Film stilize edilmiş bir açılış ve kapanış sahnesine sahip. Bu iki sahne ağır çekimde (slow-motion) arka fonda bir müzikle ilerliyor. Herhangi bir diyalogun olmadığı bu sahnelerde öne çıkan aile bireylerinin ruh halleri oluyor. Açılışta ellerinde sepetlerle pikniğe giderken keyfi yüzünden okunan Orhan’ın kapanış sahnesinde bir süre daldığını ve gülümsemediğini görüyoruz. Böyle bir açılış ve kapanış arasına yerleştirilen hikaye ise bu iki sahne arasındaki dönüşümü anlamamız için bize gereken duyguyu vermeye çalışıyor. Ancak filmin bütününde bu kadar ayrıksı duran bu sahneler aslında bize fazladan bir şey göstermiyor. Film boyunca Murat Kılıç’ın başarılı oyunculuğu ve olağan ilerleyen senaryo sayesinde Orhan’ın nasıl biri olduğunu anlayabiliyoruz. Başka bir deyişle, Orhan zaten ölene dek annesini öldürmüş olmanın suçluluğunu taşıyıp altında ezilecek bir karakter olarak seyirciye işliyor. Bu noktada söz konusu sahneler sadece Karol’un filmi göze güzel şekilde başlatıp bitirebilmek için kullandığı tembel bir yol olarak kalıyor.
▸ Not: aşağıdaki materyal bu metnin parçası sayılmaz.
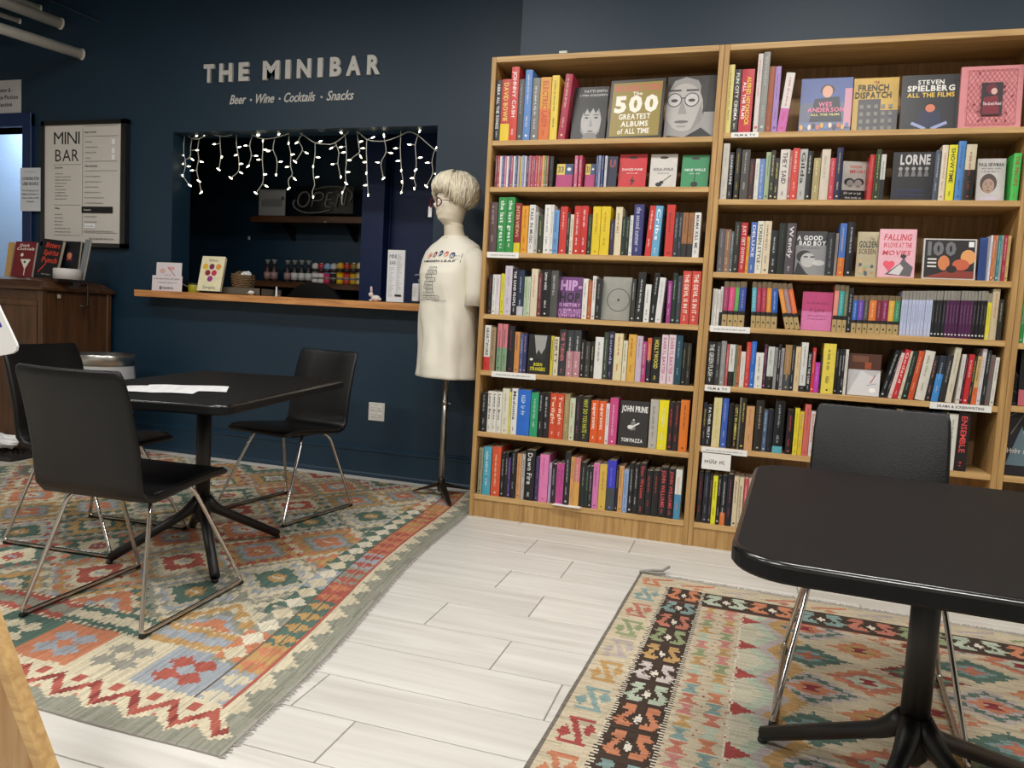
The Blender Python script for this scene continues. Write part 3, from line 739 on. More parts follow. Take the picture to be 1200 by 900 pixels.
ROWS[(0, 0)] = ((560, 50, 4), """62,100,178,26262a,ABBA ALL THE SONGS,e0e0e0;100,143,172,c03a34+e6c828@.28,DAVID BOWIE,e8d060;143,178,107,c8403c+d04030@.5,JOHNNY CASH,f0e6e0;179,206,172,54504e,,b0b0a8;207,240,128,5a86c4,,e0e0f0;243,278,165,787876,,e0e0e0;280,330,163,d89a3c+d8723a@.5,ELECTRIC LADY,c04020;333,367,155,e6c84c,,404040;372,406,150,a8304a,,e0c0a0,4.5""")
ROWS[(0, 1)] = ((560, 165, 4), ';'.join('%d,%d,%d,%s,,d0d0d0' % (78 + k * 10.4, 78 + k * 10.4 + 9.6, 70 + (k % 3), c) for k, c in enumerate('7a3a44 b03a40 d8d0d0 4a62a0 c87a8a e8e0dc 5a4a80 b05a6a d8d8e0 3a5a78 b8a0b0 d0c040 8a9ac0 c8c0d0 5a4a6a b86a7a c0504a 9a4a70 c84a50 c07a60 b04a5a d89a4a 6a8a50 9a5a5a'.split())) + ';330,347,72,1e2420,,606060;447,462,70,c8688a,,e0e0e0;468,482,70,c04a64,,e0e0e0;548,558,70,4a5a8a,,c0c0c0;560,570,70,9098b0,,404040;573,583,70,3a4a80,,c0c0c0;588,598,70,c8c8d0,,404040')
ROWS[(0, 2)] = ((560, 165, 4), """44,82,288,5a4448,,b0a0a0;86,125,265,2e8a44,the last great,e8f0e8;127,162,265,2e8a44,the last great,e8f0e8;163,193,292,8a2430+d8c828@.2,INTERVIEWS,d8b080;197,228,305,dc9a28,,b04020;230,258,300,dcdad6,TALK IN MUSIC,303030;259,275,335,b4b2ac,,404040;277,298,350,39402e,,c8c890;303,334,300,e4e2de,,6a6a6a;335,346,300,e0deda,,6a6a6a;347,372,325,6a98cc,,304050;376,409,308,c83a34,,f0d0c0;410,423,335,2c2c2c,,c0c0c0;424,440,345,d8d0b8,,606050;441,474,305,c4342e,,f0e0e0;475,505,305,c4342e,,f0e0e0;506,526,345,2a3028,,90a080;528,565,308,e0c428,,b06020;567,610,308,e0c428,,b06020;612,632,370,3a3048,,a0a0b0;634,665,310,dccfae,,6a6050;667,684,355,202a22,,80a080;685,703,355,202a22,,80a080;704,718,350,dcdcda,,606060;719,765,298,34366e,the second summer,b8b8d8;780,808,305,c83630,,f0e0d0,3;810,845,305,66a6cc,Cribs,f0f0f0,2;872,910,300,c83630,,303030;912,930,335,30363c,,a0a8b0;931,948,337,28303a,,a0a8b0;949,974,337,9a6a44+303030@.3,,303030;975,1001,337,9a6a44+303030@.3,,303030;1003,1033,337,dedcd8,MAMA KILL ME,404040;1036,1066,308,d8c8b8,,303030""")
ROWS[(0, 3)] = ((555, 300, 4.138), """65,84,88,241e22,,a05050;85,103,90,dcdcd6,,606060;104,122,90,d8d0d4,,b06080;123,143,85,d8cf3c,,707020;144,178,48,c8c0cc,,a080b0;179,205,60,1c1c22,THE SAND PEOPLE,e0e0e0;206,236,68,26304a+c0c0c8@.2,,c0c8d8;238,253,100,a8bc9c,,607050;254,268,100,c0ccb4,,607050;270,302,62,d8ccb0,,c06880;304,322,82,6a3038,,d0a0a0;323,364,66,1a1a1c+1a1a1c@.3,,e0e0e0;366,400,70,50504e,,c0c0c0;521,545,110,e0ded6,,808070;546,566,120,b05a34,,e0c0a0;567,584,97,dcdcd8,,a04050;585,611,112,26282a,,a0a0a0;756,777,112,3a3a38,,d0d0d0;778,814,78,242426,,e0e0e0,2;820,848,138,dededa,,606060,1;850,876,82,1c1e20,,d0d0d0,3;878,906,105,dcdcdc,,a0a0a0,3;930,950,120,9a3a84,,e0c0e0;952,974,82,22302a,,b0c0b0;975,998,95,3c4248,,a0a8b0;1000,1040,73,cc4a40,THE DEVIL IS IN IT,f0e8d8;1042,1087,73,cc4a40,THE DEVIL IS IN IT,f0e8d8""")
ROWS[(0, 4)] = ((550, 370, 4.138), """65,95,46,dedcd4+c83434@.3,HEARTWORK,303030;96,120,55,9a8468,,605040;127,150,38,c87a80+7a9a7a@.5,,304050;152,176,40,c87a80+7a9a7a@.5,,304050;180,209,50,22222a,,a04050;213,237,78,c8894a,,404060;238,253,85,4a5a8a,,c0c0d0;254,270,85,3a3a64,,c0a0a0;388,402,98,c8b83c,,404030;403,426,103,d4ccb4,DIRTY,303030;427,462,67,34363a,THE TURNER,c87070;465,496,70,3a3c3e+b8848c@.55,,e0e0e0;498,531,70,3a3c3e+b8848c@.55,,e0e0e0;532,553,115,202020,,d0d0d0;554,578,125,3c3a36,,a0a0a0;580,599,125,24221e,,d0d0a0;600,640,103,dededa,,606060;642,664,80,3a463a,,b0c0b0;665,691,75,26263a,Sounds,a0a0c0;693,733,85,dccfa4,,c03030;735,757,120,dcd6be,,707050;760,798,90,d8a84a,,a04828;799,828,98,c4b4c8,,705070;829,850,125,b0447a,,e0e0e0;851,872,107,cc6a44+302c3a@.5,,e0e0e0;877,918,103,1c1e1e,HOLLYWOOD,e0d060;920,951,92,dcc8d0,DARRYL BAXTER,b05080;953,987,92,dcc8d0,DARRYL BAXTER,b05080;988,1021,95,244654,,90b0c0;1022,1043,130,1e2022,,a0a060;1044,1065,133,2a2a28,,a09050;1067,1101,127,dedcd6,,a08060""")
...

Orta sınıftan bir adamın maddi zorluklar sonucu ahlaki bir karar vermenin eşiğine gelmesi sinemada sıkça anlatılan bir hikaye. Böyle sıkça kullanılan bir hikayenin daha özgün bir anlatıma sahip olması filmin avantajı olabilirdi. Ancak yukarıda bahsettiğim sahneler dışında film sinemasal anlatımın imkanlarını zorlamayıp daha alışılmış, güvenli bir şekilde hikayesini anlatmaya koyuluyor. Çoğunlukla diyaloğa dayanan filmde Orhan’ın ruh halini ve orta sınıf tuzağının herhangi bir imgesel karşılığını bulmakta zorlanıyoruz. Açılış sahnesinden sonra Orhan’ın bulunduğu bir toplantıdaki kişilerin sesini bastıran inşaat sesi ve ayna karşısında prova ederken içeriden gelen seslerin yarattığı gerilim dışında ses kullanımı açısından da anlatımı güçlendiren başka bir sahne yok denebilir.
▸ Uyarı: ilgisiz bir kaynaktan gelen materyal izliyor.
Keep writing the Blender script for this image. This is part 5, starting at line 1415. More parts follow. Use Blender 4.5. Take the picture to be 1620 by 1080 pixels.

Filmin en güçlü yanı oyunculuklar ve karakter portreleri oluyor. Murat Kılıç ve Gülçin Kültür Şahin’in etkileyici performansları Karol’un senaryo aşamasında birlikte yazdığı Serkan Fakılı ile diyaloglar ve karakter çalışması sayesinde kendini öne çıkıyor. Ayrıca filmin başından itibaren izleyicilere verilen tüyolarla inşa edilen o ahlaki kararın gerilimi de gelişen diğer olaylarla birlikte perçinleniyor. Karol’un kolayca bir drama dönüşebilecek öyküyü dizginleyip daha gerçekçi bir çizgide filmi çekmesi sayesinde seyirci kolayca özdeşleşim kurabiliyor. Ancak yine de ikinci yarısından sonra film hikayesini anlatırken heyecanını yitiriyor.
Ferit Karol ilk uzun metraj deneyiminde anlatımsal açıdan pürüzsüz, akıcı; başarılı bir oyunculuk yönetimi içeren ancak sinemasal açıdan yeni bir şey söylemeye yeltenmeyen bir filme imza atmış.